Efforts to proscribe Iran’s elite Islamic Revolutionary Guard Corps (IRGC) at an EU-wide level are simmering this week in Brussels, as member states and MEPs squabble over what stance the bloc should take in the ongoing standoff between Iran and Israel.
Tehran’s recent aggression towards Tel Aviv has accelerated moves to include the IRGC on Brussels’ list of terror organisations, with the EU slowly ratcheting up sanctions against the Iranian regime earlier this week but falling short of fulfilling American demands to restrict oil imports.
EU foreign policy chief Josep Borrell is stalling moves to ban the IRGC, claiming that there is a lack of evidence that doing so would require approval by at least one court in any member state.
This assertion was challenged Wednesday in Brussels by Swedish Democrat MEP Charlie Weimers, who presented leaked EU Council documents that contradicted Borrell’s version of the criteria for banning the IRGC:
That is nonsense. Here, I have the council’s secret legal opinion. Nowhere in this document does it say that it has to be an authority in the EU. You know that. You knew the truth. You shamelessly lied to protect the IRGC.

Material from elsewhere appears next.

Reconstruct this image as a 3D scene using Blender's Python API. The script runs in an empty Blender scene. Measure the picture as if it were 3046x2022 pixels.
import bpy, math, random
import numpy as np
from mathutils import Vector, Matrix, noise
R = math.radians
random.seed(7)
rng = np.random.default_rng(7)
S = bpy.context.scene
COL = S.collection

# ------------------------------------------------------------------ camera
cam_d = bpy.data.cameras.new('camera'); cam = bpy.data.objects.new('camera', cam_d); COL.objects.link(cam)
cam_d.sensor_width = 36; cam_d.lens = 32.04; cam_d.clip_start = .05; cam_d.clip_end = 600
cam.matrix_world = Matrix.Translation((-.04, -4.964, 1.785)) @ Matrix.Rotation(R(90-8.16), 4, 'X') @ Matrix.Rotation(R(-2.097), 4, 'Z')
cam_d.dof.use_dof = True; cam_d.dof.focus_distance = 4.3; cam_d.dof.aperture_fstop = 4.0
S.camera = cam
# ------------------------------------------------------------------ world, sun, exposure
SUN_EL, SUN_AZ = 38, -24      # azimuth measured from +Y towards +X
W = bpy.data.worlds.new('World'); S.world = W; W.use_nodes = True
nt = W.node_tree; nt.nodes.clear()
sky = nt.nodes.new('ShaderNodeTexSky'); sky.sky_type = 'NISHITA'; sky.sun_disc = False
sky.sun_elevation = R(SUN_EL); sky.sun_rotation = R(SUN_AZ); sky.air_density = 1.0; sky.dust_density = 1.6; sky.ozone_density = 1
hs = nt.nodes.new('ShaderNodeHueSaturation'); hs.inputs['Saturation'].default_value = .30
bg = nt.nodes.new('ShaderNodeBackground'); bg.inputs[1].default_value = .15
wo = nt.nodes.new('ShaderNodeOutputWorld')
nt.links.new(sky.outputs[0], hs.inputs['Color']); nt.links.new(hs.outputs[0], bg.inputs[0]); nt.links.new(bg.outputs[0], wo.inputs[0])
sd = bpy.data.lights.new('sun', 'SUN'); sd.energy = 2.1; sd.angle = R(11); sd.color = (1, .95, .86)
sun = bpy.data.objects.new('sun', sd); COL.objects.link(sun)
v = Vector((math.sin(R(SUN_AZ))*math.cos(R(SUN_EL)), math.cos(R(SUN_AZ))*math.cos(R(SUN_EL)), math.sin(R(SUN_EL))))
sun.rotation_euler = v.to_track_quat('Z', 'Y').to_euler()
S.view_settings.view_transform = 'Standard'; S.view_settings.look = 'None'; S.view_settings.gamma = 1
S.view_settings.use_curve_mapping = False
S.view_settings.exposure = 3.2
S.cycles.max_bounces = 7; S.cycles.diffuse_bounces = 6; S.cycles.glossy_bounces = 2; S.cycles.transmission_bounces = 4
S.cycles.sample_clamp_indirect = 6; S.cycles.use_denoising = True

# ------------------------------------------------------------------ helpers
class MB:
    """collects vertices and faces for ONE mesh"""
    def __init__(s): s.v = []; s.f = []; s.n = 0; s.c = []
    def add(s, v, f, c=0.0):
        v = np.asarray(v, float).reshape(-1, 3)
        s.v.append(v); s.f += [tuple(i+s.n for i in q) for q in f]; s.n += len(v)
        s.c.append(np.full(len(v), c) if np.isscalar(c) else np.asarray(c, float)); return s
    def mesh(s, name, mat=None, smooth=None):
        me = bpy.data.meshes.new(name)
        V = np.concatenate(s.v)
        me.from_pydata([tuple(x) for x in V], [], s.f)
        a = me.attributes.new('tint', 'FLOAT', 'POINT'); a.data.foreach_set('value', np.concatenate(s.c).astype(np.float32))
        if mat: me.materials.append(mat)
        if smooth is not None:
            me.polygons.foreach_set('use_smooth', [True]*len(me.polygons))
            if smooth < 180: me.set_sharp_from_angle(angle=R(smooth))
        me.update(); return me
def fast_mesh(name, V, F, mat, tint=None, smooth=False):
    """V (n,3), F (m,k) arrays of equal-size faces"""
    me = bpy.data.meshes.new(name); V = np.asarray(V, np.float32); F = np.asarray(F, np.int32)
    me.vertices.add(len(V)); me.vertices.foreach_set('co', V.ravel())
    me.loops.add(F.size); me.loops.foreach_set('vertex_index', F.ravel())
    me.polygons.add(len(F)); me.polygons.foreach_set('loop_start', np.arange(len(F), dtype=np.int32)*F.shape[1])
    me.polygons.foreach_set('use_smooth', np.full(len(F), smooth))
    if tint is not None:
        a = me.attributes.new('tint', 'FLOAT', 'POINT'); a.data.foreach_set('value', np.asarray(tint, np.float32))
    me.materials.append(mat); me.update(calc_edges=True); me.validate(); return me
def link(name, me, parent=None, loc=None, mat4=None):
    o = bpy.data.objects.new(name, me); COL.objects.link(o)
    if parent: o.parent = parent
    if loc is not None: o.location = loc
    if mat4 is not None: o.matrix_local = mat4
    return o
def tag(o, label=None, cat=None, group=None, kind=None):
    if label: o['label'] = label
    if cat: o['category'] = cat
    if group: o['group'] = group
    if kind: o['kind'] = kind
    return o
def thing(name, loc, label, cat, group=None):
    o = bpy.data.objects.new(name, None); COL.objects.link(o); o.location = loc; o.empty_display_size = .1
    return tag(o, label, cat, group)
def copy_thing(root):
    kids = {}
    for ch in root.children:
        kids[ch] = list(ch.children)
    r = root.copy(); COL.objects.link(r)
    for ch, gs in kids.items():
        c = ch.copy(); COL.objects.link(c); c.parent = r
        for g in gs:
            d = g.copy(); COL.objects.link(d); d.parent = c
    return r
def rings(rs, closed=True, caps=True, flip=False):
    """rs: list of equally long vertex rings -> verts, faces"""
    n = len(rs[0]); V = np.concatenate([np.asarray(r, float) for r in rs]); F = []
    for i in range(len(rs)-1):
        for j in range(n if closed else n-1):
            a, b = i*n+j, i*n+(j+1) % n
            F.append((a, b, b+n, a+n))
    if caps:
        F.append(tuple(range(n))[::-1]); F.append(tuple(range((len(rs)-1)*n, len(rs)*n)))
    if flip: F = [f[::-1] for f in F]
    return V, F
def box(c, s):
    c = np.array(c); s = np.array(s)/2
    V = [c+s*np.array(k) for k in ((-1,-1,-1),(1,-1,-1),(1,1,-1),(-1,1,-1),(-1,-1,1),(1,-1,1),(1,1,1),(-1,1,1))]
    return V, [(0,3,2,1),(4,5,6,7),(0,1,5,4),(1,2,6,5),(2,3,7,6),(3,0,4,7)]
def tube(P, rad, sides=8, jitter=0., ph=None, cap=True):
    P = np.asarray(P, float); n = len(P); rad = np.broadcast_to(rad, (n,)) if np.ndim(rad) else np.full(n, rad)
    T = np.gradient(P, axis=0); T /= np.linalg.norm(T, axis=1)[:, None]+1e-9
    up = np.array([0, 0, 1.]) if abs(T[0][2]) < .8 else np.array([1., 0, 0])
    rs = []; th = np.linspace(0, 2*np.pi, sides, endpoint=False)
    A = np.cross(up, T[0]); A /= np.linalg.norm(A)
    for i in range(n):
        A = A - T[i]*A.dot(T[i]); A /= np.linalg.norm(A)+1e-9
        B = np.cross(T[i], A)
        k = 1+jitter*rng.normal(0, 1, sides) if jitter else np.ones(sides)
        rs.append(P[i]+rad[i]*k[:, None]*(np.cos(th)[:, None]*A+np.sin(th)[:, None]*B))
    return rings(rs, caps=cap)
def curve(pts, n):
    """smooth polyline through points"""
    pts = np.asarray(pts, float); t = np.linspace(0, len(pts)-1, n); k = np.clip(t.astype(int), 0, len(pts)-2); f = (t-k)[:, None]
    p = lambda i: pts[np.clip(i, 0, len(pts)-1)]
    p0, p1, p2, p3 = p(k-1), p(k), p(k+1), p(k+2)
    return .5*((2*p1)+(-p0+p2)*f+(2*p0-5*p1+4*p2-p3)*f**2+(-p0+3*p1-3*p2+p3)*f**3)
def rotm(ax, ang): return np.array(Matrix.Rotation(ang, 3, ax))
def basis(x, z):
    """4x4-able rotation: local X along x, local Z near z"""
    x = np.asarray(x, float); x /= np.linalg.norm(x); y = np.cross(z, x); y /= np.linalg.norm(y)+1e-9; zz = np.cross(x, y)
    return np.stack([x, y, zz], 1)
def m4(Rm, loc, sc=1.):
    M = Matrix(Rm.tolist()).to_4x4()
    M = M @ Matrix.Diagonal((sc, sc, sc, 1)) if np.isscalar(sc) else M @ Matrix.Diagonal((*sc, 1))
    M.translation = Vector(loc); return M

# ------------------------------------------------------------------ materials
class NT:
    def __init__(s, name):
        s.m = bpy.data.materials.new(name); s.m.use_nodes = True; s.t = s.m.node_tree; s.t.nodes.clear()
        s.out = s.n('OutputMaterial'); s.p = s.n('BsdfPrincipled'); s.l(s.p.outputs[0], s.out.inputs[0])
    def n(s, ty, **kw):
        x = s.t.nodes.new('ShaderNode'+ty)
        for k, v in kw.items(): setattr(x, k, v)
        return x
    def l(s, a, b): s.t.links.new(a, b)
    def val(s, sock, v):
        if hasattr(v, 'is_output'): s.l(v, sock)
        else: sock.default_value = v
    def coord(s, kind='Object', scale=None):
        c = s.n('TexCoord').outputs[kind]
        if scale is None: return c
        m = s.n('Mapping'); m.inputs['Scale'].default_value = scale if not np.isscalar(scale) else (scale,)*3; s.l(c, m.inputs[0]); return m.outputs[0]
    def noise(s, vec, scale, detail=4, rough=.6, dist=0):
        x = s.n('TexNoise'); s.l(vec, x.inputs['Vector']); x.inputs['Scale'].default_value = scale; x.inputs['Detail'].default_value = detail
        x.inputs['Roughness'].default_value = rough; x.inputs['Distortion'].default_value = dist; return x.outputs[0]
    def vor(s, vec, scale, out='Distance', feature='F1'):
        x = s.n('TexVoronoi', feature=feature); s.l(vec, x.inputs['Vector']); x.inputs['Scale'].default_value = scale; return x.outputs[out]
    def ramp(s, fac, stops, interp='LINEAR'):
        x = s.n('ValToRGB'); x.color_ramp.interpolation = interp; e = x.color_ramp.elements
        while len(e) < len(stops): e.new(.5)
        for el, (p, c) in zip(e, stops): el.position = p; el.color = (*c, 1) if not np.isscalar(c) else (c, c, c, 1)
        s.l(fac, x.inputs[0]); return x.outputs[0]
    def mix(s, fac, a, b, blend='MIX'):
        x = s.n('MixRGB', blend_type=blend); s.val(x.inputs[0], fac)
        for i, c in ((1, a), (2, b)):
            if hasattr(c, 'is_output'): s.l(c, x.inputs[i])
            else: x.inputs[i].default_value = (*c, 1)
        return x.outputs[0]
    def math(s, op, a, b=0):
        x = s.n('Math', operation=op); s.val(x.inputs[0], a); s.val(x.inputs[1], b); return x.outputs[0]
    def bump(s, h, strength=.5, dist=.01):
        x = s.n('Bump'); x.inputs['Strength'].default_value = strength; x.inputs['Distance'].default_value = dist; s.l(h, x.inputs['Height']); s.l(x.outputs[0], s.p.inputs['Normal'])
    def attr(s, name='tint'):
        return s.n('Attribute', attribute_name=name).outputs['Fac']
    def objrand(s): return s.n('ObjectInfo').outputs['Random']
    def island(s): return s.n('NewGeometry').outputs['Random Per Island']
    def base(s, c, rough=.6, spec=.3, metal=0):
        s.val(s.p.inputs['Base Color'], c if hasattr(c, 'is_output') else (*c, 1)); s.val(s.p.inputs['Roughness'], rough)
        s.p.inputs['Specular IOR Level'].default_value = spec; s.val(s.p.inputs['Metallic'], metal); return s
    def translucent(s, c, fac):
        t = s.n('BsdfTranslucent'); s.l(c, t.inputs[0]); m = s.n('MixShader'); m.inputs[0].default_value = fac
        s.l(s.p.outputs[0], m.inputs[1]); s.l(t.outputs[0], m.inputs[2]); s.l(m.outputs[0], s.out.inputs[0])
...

Weimers went on to have his microphone cut off by parliamentary officials for referring to Borrell as a ‘liar’ within the chamber.
The documents, seen by The European Conservative, attempt to define a “competent national authority” substantial enough to provide evidence for an IRGC ban. One specifically mentions the UK’s Home Office, which is pondering a similar terrorist designation for the armed Iranians.
The leak blows holes in the EU’s—and specifically Borrell’s—failure to apply the category ‘terrorist’. The Spanish-born Eurocrat was previously accused of left-wing, pro-Palestinian bias by more centre-right elements within the European Parliament (EP), with many suspecting him of not wanting to alienate Iran.
Eurocrats were taken by surprise following a repelled Iranian drone attack on Israel in the aftermath of the IDF’s unconfirmed bombing of the Iranian consulate in Damascus on April 1st. Amid rising fears of further conflict between Israel and Iranian-backed militias in Lebanon, the potential escalation of violence in the region is dividing the EP.
Iran’s attack on Israel prompted a non-binding resolution in the Parliament, which was passed overwhelmingly on Thursday, asking MEPs to acknowledge the “destabilising role that the Iranian regime and its network of non-state actors play in the Middle East.”
The vote came as European naval vessels were deployed in the Red Sea in a joint EU effort against an Iranian-funded Houthi insurgency targeting the Continent’s supply lines from Asia.
Many regard the IRGC as Iran’s de facto shadow government—operational across the Middle East advancing Tehran’s foreign policy agenda—with the U.S. designating the group a terror organisation in 2019. Iranian ‘kamikaze’ drones assisting Russia in Ukraine have stoked further condemnation. Belgium has taken a particular lead in advocating for the IRGC to be listed as a terrorist organisation at an EU level, with the group linked by Germany’s intelligence agency to antisemitic attacks on synagogues in 2022.
Despite previously backing the doomed Joint Comprehensive Plan of Action (JCPOA) nuclear agreement, the EU has gradually increased restrictions on the Iranian government. Tensions spiked due to Iran’s arrest of Swedish EU official Johan Floderus in April 2022, in what Eurocrats have branded an act of ‘hostage diplomacy.’
In contrast, Swedish populist Weimers—known for his vocal opposition to mass migration—has rallied reluctant EU officials against the Iranian regime, even speaking alongside the country’s exiled Crown Prince in Brussels last year.